Interpreting your winter weather forecast

January 27, 2016


Jordan Smith
Zenith News

When watching the weather report, you often hear of warm and cold fronts, but what exactly are those? In a general sense, a cold front is the point at which colder air moves into an area that had been previously warmer.
A hot, humid summer day may become much more agreeable as a cold front moves in, often bringing stormy weather with it. Winds behind a cold front, usually from the west or northwest, propel colder air forward, which pushes warm air up and creates cumulus clouds.

A warm front is the point at which warmer air moves into a colder area. The warm air rides up over colder air, often ascending 3,000 feet about 100 miles ahead of where it first began rising. Lower, thicker clouds exist at this point, while high, thin clouds can be a few hundred miles ahead of the front.

During winter, warm fronts sound like good news, but they can bring forth hazardous weather. A “wintry mix” of snow, sleet, and/or freezing rain requires relatively warm air during cold months. High above the earth, air temperatures are literally freezing—that is to say, below 32 degrees Fahrenheit.

An approaching winter warm front can result in above-freezing air being pushed up above freezing air, creating an inversion that results in above-freezing air sandwiched between the colder temps above and below it.


Meteorologists refer to this as an “elevated warm layer” or a “melting layer.” Snow beginning high above melts into rain as it enters this warmer air pocket, only to refreeze into tiny ice pellets, or sleet, as it plunges down into the thicker layer of cold air nearer to the ground.

Between December 15 and 16, 2005, such a warm front resulted in an ice storm in the southeastern US. A weather balloon launched near Roanoke, Virginia, on the morning of the 15th indicated a cold-warm-cold air sandwich, as well as sufficient water vapor for significant precipitation, foretelling imminent trouble.

By noon, weather reports ranged from 68 degrees and no precipitation over Panama City, Florida, to 27 degrees and sleet over Roanoke. Athens, Georgia, reported a temp of 34 degrees and rain, while Hickory, North Carolina, was at 32 degrees under freezing rain.

In Hickory, snow high above melted as it entered the warm pocket, then became super-cooled to below 32 degrees, while remaining liquid as it entered the lower cold air pocket. This instantly became ice as it landed. Over in Roanoke, the warm layer was thinner and the lower cold layer was thicker, which resulted in snow only partially melting before refreezing into sleet.

The National Weather Service declares an ice storm when freezing rain persists for several hours and results in a buildup of ice. When such an ice storm is forecast, folks are strongly advised to stay off the roads.

A far more common type of winter precipitation is snow. While capable of making roads hazardous, snow is usually much easier to deal with than ice. Clouds form where rising air causes moisture to ascend and prevents it from falling back down. When the drops grow too heavy for the air to hold them up, they fall to earth as snow.

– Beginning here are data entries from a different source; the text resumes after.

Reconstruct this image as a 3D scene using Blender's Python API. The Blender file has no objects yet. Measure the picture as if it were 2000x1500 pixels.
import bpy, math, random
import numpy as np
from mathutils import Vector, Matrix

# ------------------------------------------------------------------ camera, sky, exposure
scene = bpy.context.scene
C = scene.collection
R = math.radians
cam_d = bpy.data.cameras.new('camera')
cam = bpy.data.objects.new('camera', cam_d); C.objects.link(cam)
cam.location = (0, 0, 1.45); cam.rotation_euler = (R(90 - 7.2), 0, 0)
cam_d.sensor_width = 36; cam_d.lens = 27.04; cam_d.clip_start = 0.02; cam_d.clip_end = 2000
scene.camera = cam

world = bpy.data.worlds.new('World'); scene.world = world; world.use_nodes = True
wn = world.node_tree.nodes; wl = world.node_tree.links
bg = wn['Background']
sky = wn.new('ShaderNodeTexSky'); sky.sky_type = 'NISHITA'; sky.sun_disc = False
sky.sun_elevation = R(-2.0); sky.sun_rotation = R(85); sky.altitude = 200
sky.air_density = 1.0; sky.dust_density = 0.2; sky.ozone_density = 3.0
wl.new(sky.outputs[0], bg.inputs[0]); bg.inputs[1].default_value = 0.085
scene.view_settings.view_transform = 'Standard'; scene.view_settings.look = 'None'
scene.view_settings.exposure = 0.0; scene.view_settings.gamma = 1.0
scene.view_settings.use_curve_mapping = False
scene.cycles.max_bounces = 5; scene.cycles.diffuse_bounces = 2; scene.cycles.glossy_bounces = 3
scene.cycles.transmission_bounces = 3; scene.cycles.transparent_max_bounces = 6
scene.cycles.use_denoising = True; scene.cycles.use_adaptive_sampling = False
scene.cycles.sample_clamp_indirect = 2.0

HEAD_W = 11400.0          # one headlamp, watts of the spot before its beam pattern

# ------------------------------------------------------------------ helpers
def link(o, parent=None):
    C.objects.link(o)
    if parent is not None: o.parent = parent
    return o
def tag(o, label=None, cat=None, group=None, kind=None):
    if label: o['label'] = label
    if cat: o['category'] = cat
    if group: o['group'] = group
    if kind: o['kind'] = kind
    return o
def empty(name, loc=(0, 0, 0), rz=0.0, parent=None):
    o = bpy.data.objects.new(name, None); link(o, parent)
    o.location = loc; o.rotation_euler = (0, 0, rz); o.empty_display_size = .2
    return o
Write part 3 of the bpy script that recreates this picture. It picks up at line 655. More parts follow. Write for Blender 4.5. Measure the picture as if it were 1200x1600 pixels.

Snow forms in many different ways, but it is not simply frozen rain. First, slowly rising air holds up the water drops and ice crystals. Next, water vapor condenses around a nucleus, remaining a super-cooled liquid, though it is below freezing.

Freezing rain occurs when super-cooled drops freeze as they enter below-freezing air. If a tiny particle is the right shape, it will turn to ice. When there is sufficient moisture in the air high above, temperatures between three and ten degrees above zero can cause individual crystals to grow into a six-armed crystal, or a dendrite.

As falling snow collides with super-cooled water, they stick together and freeze, known as riming, which transforms ice crystals into what’s called graupel, or soft hail. But if unrimed crystals fall into warmer air, they melt, and the water holds them together in large flakes.

Identical snowflakes do exist, but they’re very rare. The air temperature determines the shape of the crystals. Temperatures of 25 to 32 make for thin hexagonal plates. Temps of 21 to 25 result in long, thin needle shapes. Temps of 14 to 21 degrees make for hollow columns that are hexagonal cylinder shapes. Finally, temps of 10 to 14 degrees, make for sector plates, which are the classic six-armed snowflake shapes.

Snow forms all year-round, but most of the time we can’t see it. Rain or snow that evaporates into dry air before reaching the ground is called virga. You can often spot virga when you see precipitation extending from a distant cloud without making it all the way to the ground.

El Niño has resulted in above average temps this winter and it’s expected to last into spring, with our dry weather making snow harder to come by. That will change in February, as average precipitation is spread out across the entire month, resulting in small amounts of snow nearly every day. Very cold temperatures are expected early on, warming up towards Valentine’s Day.